__To do__
Quote exactly the lines spanning from the top of the data below to the line that contains "R = math.radians", including both.

__Recorded data__

———

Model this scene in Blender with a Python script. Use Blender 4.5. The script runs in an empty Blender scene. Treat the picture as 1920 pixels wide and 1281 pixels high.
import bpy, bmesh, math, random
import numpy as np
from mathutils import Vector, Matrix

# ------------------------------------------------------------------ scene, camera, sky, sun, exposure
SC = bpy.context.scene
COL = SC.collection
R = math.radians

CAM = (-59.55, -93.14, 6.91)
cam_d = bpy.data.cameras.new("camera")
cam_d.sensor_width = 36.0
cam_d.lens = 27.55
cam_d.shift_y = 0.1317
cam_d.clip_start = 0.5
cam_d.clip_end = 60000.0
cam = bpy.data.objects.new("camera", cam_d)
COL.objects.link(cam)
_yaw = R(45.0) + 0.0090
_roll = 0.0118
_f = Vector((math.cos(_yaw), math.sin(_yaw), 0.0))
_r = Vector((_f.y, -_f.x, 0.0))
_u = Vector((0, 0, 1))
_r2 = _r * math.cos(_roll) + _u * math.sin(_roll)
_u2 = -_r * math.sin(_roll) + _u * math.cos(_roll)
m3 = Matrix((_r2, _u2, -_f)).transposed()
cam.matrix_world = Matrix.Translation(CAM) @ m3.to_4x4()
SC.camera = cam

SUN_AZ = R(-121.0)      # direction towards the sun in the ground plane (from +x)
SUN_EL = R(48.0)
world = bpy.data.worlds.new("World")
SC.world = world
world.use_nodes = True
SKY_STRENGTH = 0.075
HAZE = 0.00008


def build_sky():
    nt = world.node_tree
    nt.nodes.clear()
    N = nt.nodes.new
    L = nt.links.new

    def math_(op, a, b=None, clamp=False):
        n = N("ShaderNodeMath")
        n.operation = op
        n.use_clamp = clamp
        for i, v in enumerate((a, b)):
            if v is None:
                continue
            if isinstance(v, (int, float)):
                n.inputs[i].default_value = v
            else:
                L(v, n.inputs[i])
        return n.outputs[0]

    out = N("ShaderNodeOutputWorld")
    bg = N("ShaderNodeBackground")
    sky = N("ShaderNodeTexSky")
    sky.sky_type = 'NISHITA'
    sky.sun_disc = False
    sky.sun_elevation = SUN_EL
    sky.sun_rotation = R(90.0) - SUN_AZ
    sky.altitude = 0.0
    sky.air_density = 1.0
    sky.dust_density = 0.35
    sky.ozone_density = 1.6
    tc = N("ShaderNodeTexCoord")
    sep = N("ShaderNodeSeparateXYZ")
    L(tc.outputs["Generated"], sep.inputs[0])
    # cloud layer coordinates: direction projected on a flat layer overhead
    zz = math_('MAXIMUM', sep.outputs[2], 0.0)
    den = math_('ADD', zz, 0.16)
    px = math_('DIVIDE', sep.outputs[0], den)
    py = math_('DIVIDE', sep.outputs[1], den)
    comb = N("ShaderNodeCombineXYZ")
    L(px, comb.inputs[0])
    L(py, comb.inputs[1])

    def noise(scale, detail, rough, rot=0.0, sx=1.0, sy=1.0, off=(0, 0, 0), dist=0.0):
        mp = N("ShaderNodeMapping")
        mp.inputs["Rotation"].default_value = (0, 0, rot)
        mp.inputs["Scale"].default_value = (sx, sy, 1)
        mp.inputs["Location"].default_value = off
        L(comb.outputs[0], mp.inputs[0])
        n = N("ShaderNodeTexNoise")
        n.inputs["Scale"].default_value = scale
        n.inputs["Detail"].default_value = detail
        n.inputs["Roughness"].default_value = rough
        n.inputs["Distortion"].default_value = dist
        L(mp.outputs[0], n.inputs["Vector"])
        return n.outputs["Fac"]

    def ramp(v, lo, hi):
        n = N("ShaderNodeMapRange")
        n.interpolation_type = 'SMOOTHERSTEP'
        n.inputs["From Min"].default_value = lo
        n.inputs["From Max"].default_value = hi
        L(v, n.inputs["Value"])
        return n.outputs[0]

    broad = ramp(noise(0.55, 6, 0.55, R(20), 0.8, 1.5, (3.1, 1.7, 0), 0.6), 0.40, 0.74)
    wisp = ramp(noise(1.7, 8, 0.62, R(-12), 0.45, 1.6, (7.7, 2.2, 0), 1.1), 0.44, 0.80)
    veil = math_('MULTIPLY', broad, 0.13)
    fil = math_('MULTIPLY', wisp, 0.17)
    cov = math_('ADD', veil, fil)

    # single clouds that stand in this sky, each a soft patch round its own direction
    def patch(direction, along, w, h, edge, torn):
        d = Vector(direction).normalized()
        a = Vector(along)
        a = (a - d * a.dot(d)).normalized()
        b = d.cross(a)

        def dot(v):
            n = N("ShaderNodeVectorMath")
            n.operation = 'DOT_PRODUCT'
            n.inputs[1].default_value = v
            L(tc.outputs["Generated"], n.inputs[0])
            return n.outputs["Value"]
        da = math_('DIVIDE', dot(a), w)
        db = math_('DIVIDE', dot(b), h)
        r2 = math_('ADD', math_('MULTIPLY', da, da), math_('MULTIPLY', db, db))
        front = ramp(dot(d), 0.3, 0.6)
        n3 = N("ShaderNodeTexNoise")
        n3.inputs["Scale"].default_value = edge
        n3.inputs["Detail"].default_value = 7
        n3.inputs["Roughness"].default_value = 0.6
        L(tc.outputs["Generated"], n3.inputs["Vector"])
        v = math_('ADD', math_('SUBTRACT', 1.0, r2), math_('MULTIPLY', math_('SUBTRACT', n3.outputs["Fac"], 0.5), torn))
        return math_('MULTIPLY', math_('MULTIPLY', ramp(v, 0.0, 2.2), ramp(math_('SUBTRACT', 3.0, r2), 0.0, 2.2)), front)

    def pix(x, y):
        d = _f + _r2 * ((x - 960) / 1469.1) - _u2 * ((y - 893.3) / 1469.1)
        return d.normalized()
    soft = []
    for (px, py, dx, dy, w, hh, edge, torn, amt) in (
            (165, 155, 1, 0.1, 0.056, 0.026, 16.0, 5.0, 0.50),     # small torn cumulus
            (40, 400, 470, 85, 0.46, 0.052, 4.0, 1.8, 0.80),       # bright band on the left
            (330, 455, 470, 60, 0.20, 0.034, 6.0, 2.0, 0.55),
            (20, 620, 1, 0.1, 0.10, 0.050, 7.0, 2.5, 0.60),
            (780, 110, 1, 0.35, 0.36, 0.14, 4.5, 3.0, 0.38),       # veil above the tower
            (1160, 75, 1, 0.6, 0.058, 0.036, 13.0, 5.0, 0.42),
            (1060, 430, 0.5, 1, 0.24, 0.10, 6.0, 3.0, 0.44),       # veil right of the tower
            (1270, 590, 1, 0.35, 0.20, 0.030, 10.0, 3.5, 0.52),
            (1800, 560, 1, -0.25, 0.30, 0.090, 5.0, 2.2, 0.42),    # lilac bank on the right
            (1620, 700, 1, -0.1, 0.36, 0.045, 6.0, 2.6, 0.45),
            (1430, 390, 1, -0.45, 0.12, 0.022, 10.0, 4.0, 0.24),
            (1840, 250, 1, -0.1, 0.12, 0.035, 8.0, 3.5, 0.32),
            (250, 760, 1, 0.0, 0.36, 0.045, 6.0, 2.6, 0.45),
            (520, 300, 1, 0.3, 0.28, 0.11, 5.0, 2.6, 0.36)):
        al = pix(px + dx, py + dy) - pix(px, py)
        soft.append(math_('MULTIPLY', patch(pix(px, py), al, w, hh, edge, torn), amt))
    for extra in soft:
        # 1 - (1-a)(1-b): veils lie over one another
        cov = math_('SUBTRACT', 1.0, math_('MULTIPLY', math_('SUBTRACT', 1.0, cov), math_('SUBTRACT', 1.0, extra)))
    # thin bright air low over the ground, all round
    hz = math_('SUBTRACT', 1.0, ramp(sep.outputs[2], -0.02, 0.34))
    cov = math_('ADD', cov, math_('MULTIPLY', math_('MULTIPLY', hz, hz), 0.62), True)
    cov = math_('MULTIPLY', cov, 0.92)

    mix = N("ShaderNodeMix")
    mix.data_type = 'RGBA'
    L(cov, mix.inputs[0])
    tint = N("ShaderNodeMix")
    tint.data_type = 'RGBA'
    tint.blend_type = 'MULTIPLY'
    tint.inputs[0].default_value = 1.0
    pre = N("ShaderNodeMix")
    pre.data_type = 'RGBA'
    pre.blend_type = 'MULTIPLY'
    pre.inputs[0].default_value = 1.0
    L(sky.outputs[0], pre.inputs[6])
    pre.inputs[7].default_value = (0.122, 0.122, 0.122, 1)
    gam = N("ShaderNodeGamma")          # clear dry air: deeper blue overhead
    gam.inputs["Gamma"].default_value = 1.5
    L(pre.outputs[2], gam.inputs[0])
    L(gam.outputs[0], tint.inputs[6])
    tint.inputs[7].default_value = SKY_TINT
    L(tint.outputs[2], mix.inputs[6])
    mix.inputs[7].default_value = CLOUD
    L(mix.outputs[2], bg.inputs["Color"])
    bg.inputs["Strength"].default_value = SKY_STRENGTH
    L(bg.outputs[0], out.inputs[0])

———

__Task output__
Model this scene in Blender with a Python script. Use Blender 4.5. The script runs in an empty Blender scene. Treat the picture as 1920 pixels wide and 1281 pixels high.
import bpy, bmesh, math, random
import numpy as np
from mathutils import Vector, Matrix

# ------------------------------------------------------------------ scene, camera, sky, sun, exposure
SC = bpy.context.scene
COL = SC.collection
R = math.radians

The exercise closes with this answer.